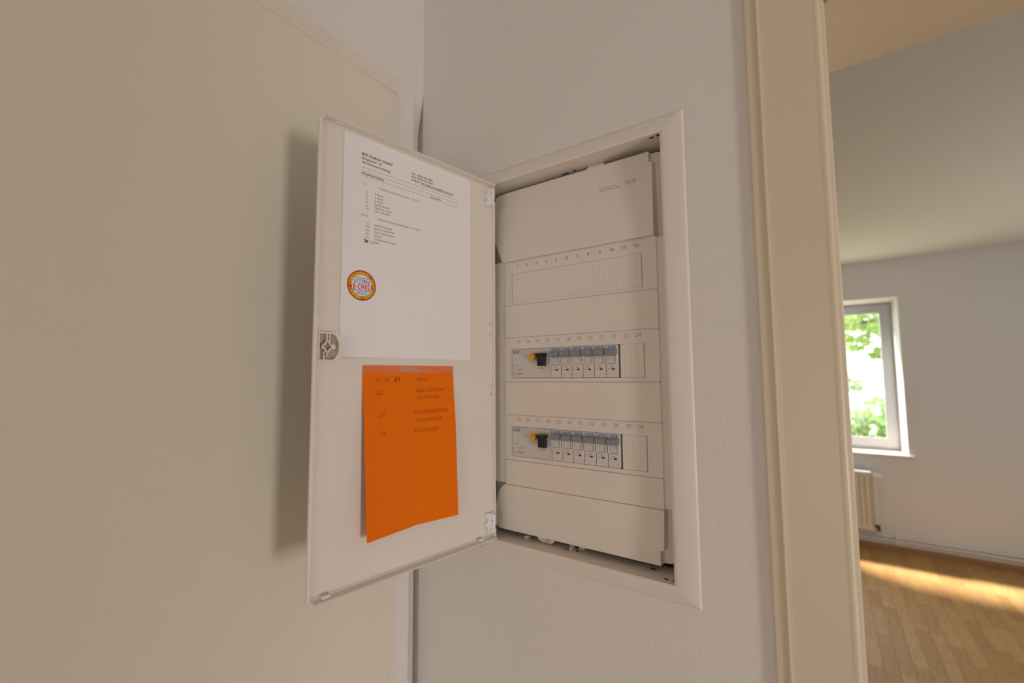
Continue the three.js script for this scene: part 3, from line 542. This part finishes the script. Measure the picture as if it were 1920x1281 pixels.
// papers on the door (own frame = door frame)
const onDoor = (x, y, z) => { const v = new THREE.Vector3(x, y, z).applyAxisAngle(new THREE.Vector3(0, 1, 0), Math.PI - TH); return [HX + v.x, Y0 + v.y, HZ + v.z]; };
{
  const ax = -0.1540, ay = -0.1550, W = 0.2085, Hh = 0.2890;          // lower middle of the sheet
  const tex = canvasTex(1464, 2029, (c, w, h) => {
    c.fillStyle = '#f3f1f2'; c.fillRect(0, 0, w, h); const k = w / W, X = (x) => (x / 1000 - ax) * k + w / 2, Y = (y) => h - (y / 1000 - ay) * k;
    const T = (s, x, y, size, bold, x1) => { c.font = (bold ? 'bold ' : '') + Math.round(size * k / 1000) + 'px sans-serif'; const fit = x1 === undefined ? undefined : (X(x1) - X(x)); c.save(); c.translate(X(x), Y(y)); if (fit) { const m = c.measureText(s).width; c.scale(fit / m, 1); } c.fillText(s, 0, 0); c.restore(); };
    c.textBaseline = 'middle'; c.fillStyle = '#2a2623';
    T('BTF Elektro GmbH', -234.3, 108.8, 5.2, true, -189.5); T('Bergiusstr. 16', -234.3, 103.4, 4.1, true, -206); T('38116 Braunschweig', -234.3, 98.0, 4.1, true, -193.0);
    T('Tel.: 0531/501584', -159.4, 107.7, 3.8, true, -122.7); T('Fax: 0531/501544', -159.4, 103.1, 3.8, true, -122.9); T('E-Mail: ', -159.4, 98.4, 3.8, true, -143.5); T('BTF.Elektro.GmbH@t-online.de', -143.0, 98.0, 3.8, true, -84.7);
    c.fillRect(X(-143), Y(95.9), X(-84.7) - X(-143), 3);
    c.fillStyle = '#6b6562'; for (const y of [91.6, 86.6, 80.4]) c.fillRect(X(-234.8), Y(y), X(-74.5) - X(-234.8), 2);
    c.fillStyle = '#2a2623'; T('Hauptverteilung', -234.5, 83.6, 4.4, true, -202.5); T('EG rechts', -126.2, 82.9, 3.9, true, -106.9);
    c.fillStyle = '#4a4542';
    T('1-4', -232, 69.9, 3.8, false); T('Fehlerstromschutzschalter 1  F5-F10', -208.5, 70.0, 4.0, false, -145.5);
    [['5.', 'E-Herd'], ['6.', 'E-Herd'], ['7.', 'E-Herd'], ['8.', 'Kühlschrank'], ['9.', 'Wohnen, Kind'], ['10.', 'Flur, Schlafen']].forEach(([n, s], i) => { T(n, -227.4, 60.3 - i * 4.55, 3.8, false); T(s, -215.2, 60.3 - i * 4.55, 4.0, false); });
    T('13-16', -234, 28.2, 3.8, false); T('Fehlerstromschutzschalter 2  F17-F22', -209.3, 28.0, 4.0, false, -144.3);
    [['17.', 'Geschirrspüler'], ['18.', 'Waschmaschine'], ['19.', 'Heizungstherme'], ['20.', 'Küche'], ['21.', 'Steckdosen Küche'], ['22.', 'Bad']].forEach(([n, s], i) => { T(n, -227.0, 18.8 - i * 4.7, 3.8, false); T(s, -215.0, 18.8 - i * 4.7, 4.0, false); });
    c.strokeStyle = '#17120f'; c.lineWidth = 7; c.beginPath(); c.moveTo(X(-228.5), Y(-3.4)); c.lineTo(X(-223.6), Y(-7.2)); c.moveTo(X(-228.6), Y(-7.4)); c.lineTo(X(-223.6), Y(-3.6)); c.moveTo(X(-229.5), Y(-3.2)); c.lineTo(X(-226.2), Y(-4.2)); c.stroke();
    c.fillStyle = '#3a3532'; c.font = 'italic ' + Math.round(4.2 * k / 1000) + 'px serif'; c.fillText('24', X(-221.3), Y(-5.6));
  });
  const t = thing('paper_sheet', 'white printed circuit list on the inside of the opened metal door', 'paper', onDoor(ax, ay, 0.0003), Math.PI - TH);
  part('printed_page', sheet((u, v) => [(u - 0.5) * W, v * Hh, 0.0004 + 0.0022 * Math.pow(Math.max(0, 1 - v * 6), 2) * Math.max(0, 0.6 - u)], 20, 40, 0.0002), std({ roughness: 0.85, map: tex }), t);
  // check sticker
  const st = canvasTex(512, 512, (c) => {
    const P = 256; c.fillStyle = '#a01c12'; c.fillRect(0, 0, 512, 512); c.fillStyle = '#f2b000'; c.beginPath(); c.arc(P, P, 236, 0, 7); c.fill(); c.fillStyle = '#eceaf2'; c.beginPath(); c.arc(P, P, 182, 0, 7); c.fill();
    c.strokeStyle = '#8a7a3a'; c.lineWidth = 3; c.beginPath(); c.arc(P, P, 184, 0, 7); c.stroke();
    c.fillStyle = '#5c4a10'; for (let i = 0; i < 22; i++) { const a = i / 22 * Math.PI * 2 - Math.PI / 2; c.save(); c.translate(P + 209 * Math.cos(a), P + 209 * Math.sin(a)); c.rotate(a + Math.PI / 2); c.fillRect(-5, -9, 10, 18); c.restore(); }
    c.strokeStyle = '#201a10'; c.lineWidth = 8; for (const a of [-0.75, 1.5]) { c.beginPath(); c.arc(P + 209 * Math.cos(a), P + 209 * Math.sin(a), 26, 0, 7); c.stroke(); }
    c.textAlign = 'center'; c.textBaseline = 'middle'; c.fillStyle = '#222a3a'; c.font = 'bold 29px sans-serif'; c.fillText('Geprüft zum VDE', P, 132); c.fillRect(170, 158, 172, 5);
    c.fillStyle = '#15131a'; c.font = 'italic bold 64px serif'; c.fillText('11.7.2014', P - 8, 192);
    c.fillStyle = '#d2161c'; c.font = 'bold 104px sans-serif'; c.save(); c.translate(P + 30, 274); const m = c.measureText('E-CHECK').width; c.scale(376 / m, 1.22); c.fillText('E-CHECK', 0, 0); c.restore();
    c.strokeStyle = '#c8371b'; c.lineWidth = 20; c.beginPath(); c.moveTo(58, 210); c.lineTo(34, 292); c.lineTo(76, 276); c.lineTo(56, 344); c.stroke();
    c.fillStyle = '#2a3550'; c.font = 'bold 33px sans-serif'; c.fillText('BTF Elektro GmbH', P + 6, 342); c.font = 'bold 26px sans-serif'; c.fillText('Bergiusstr. 16', P, 374); c.fillText('Braunschweig', P, 400);
    c.fillStyle = '#1f5a35'; c.beginPath(); c.arc(104, 336, 12, 0, 7); c.fill();
  });
  const R = 0.0194, s2 = thing('sticker', 'round red and yellow inspection sticker on the white printed list', 'sticker', onDoor(-0.2310, -0.0640, 0.0010), Math.PI - TH);
  part('printed_disc', new THREE.CylinderGeometry(R, R, 0.00025, 48).rotateY(Math.PI / 2).rotateX(Math.PI / 2), [M.white, std({ roughness: 0.4, map: st }), M.white], s2);
  s2.children[0].material[1].map.center.set(0.5, 0.5); 
  // handwritten orange note, creased and standing off the door
  const nx0 = -0.2275, nx1 = -0.0835, ny1 = -0.1650, NH = 0.2130;
  const note = canvasTex(1024, 1514, (c, w, h) => {
    c.fillStyle = '#f4770c'; c.fillRect(0, 0, w, h); const k = w / 0.144, X = (x) => (x / 1000 - nx0) * k, Y = (y) => (ny1 - y / 1000) * k;
    c.strokeStyle = '#9a4206'; c.fillStyle = '#9a4206'; c.textBaseline = 'alphabetic';
    const T = (s, x, y, size, x1, bold) => { c.save(); c.translate(X(x), Y(y)); c.transform(1, -0.02, -0.18, 1, 0, 0); c.font = 'italic ' + (bold ? 'bold ' : '') + Math.round(size * k / 1000) + 'px serif'; if (x1) { const m = c.measureText(s).width; c.scale((X(x1) - X(x)) / m, 1); } c.fillText(s, 0, 0); c.restore(); };
    T('17, 18,', -211.5, -186.5, 8.2, -189); c.fillStyle = '#5a1a04'; T('1', -184.5, -186.6, 9.2, undefined, true); c.fillStyle = '#8a3a06'; T('9', -179.5, -186.2, 8.6, undefined, true); c.fillStyle = '#9a4206';
    T('Herd', -148, -186.5, 8.0, -131); T('22', -210.5, -203.0, 8.4); T('Bad, 2 Zimmer,', -149.5, -201.5, 7.6, -100); T('Wandlampe', -148, -211.2, 7.2, -110.5);
    T('23', -208.5, -231.5, 8.4); T('Dunstabzugshaube', -154, -231.0, 8.0, -97.5); T('Unterlampe', -150.5, -242.3, 7.6, -108); T('24', -206.8, -255.0, 8.2); T('Schlafzimmer', -154.8, -256.0, 7.8, -113);
  });
  const off = (u, v) => { // v: 0 bottom .. 1 top; distance from the door
    const d = 1 - v, fold = Math.abs(u - 0.545), low = Math.max(0, d - 0.50);
    let z = 0.0009 + 0.0085 * THREE.MathUtils.smoothstep(d, 0.03, 0.52) * (0.35 + 1.2 * fold) + 0.006 * low * (1 + 1.5 * (u < 0.545 ? fold : -fold * 0.6));
    z += 0.0105 * low * fold * 1.6; return z;
  };
  const nt = thing('handwritten_note', 'bright orange creased note with handwriting hanging on the metal door', 'note', onDoor((nx0 + nx1) / 2, ny1 - NH, 0.0006), Math.PI - TH);
  part('note_paper', sheet((u, v) => [(u - 0.5) * 0.144, v * NH, off(u, v) - 0.0006], 40, 60, 0.00015), new THREE.MeshPhysicalMaterial({ roughness: 0.85, map: note, specularIntensity: 0.3, side: THREE.DoubleSide }), nt);
  const ta = canvasTex(512, 64, (c, w, h) => {
    c.fillStyle = 'rgb(20,20,20)'; c.fillRect(0, 0, w, h); c.fillStyle = 'rgb(70,70,70)'; c.beginPath(); c.moveTo(186, 56); c.lineTo(194, 6); c.lineTo(208, 6); c.lineTo(222, 34); c.lineTo(238, 6); c.lineTo(282, 6); c.lineTo(314, 56); c.closePath(); c.fill();
    c.strokeStyle = 'rgb(100,100,100)'; c.lineWidth = 4; c.beginPath(); c.ellipse(494, 30, 10, 18, 0.4, 0, 7); c.stroke();
  });
  ta.colorSpace = THREE.NoColorSpace;
  const tp = thing('adhesive_tape', 'clear adhesive tape strip across the top of the orange note', 'tape', onDoor((nx0 + nx1) / 2, ny1 - 0.0097, 0.0006), Math.PI - TH);
  part('tape_film', sheet((u, v) => [(u - 0.5) * 0.1440, v * 0.0094, off(u, 1 - (0.0097 - v * 0.0094) / NH) - 0.0006 + 0.0004], 20, 4, 0.00008), std({ color: L(0.74, 0.60, 0.54), roughness: 0.3, transparent: true, alphaMap: ta }), tp);
}
shade(scene);
renderer.render(scene, camera);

## Given request
Count how many lines of the material hold the string "scene". Give the number and nothing more.

## Exercise solution
3